I'd be hard pressed to belive that flying an entry profile like the one you outlined and wanting to see the resulting breakup of the orbiter isn't cheap thrill-seeking. Do you really need to see a ship disintegrate to know you screwed the pooch?

If somebody makes a realistic damage add-on and you want to fly the shuttle through downtown Orlando at rush hour and nose-dive into KSC with it, be my guest.

I just wouldn't hold my breath waiting for it. Bottom line: Orbiter is about flying spacecraft, not destroying them.

Ok, seriously, take a breath and calm down. Clearly, you ARE offended by the idea. The vitriol present in that response shows that.

You can't honestly expect me to beleive that you simply can not see the point of damage, can you? You don't seriously beleive that the only reason to have it is to intentional go around breaking things, do you?

It's really not rocket science. I've never done the backwards open method, but a friend was over and we were trying to get it down as carefully as possible and thought, hey, we did it. Then we accidentally noticed that the ET umbillical doors were open on one of them (just forgot about it). Then we got to wondering if such a shallow approach (required as we weren't using DAP or anything else) would actually work too. So we tested it - nearly straight down approach, as much speed as possible, and as little AoA as possible. And upon realizing that, no, you can't damage it, our "accomplishment" (previously) was ripped out from under us and it was that much less immersive and rewarding and enjoyable.
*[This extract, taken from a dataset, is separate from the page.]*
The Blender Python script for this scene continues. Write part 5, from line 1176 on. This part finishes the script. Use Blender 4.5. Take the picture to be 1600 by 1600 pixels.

I'd be willing to bet this guy went through the same process. And also understand that the purpose is NOT to run around breaking things, but rather to make it that much more "realistic" and exciting (aka, immersive).

Just pretending doesn't cut it when it's obvious and known that you can't break it even if you DID try.

If it bothers you so much that you have to come in, attitude blaring, why not just ignore it instead? There's really no harm to trying to enhance realism, and there-by, the experience. Especially if it's only an option.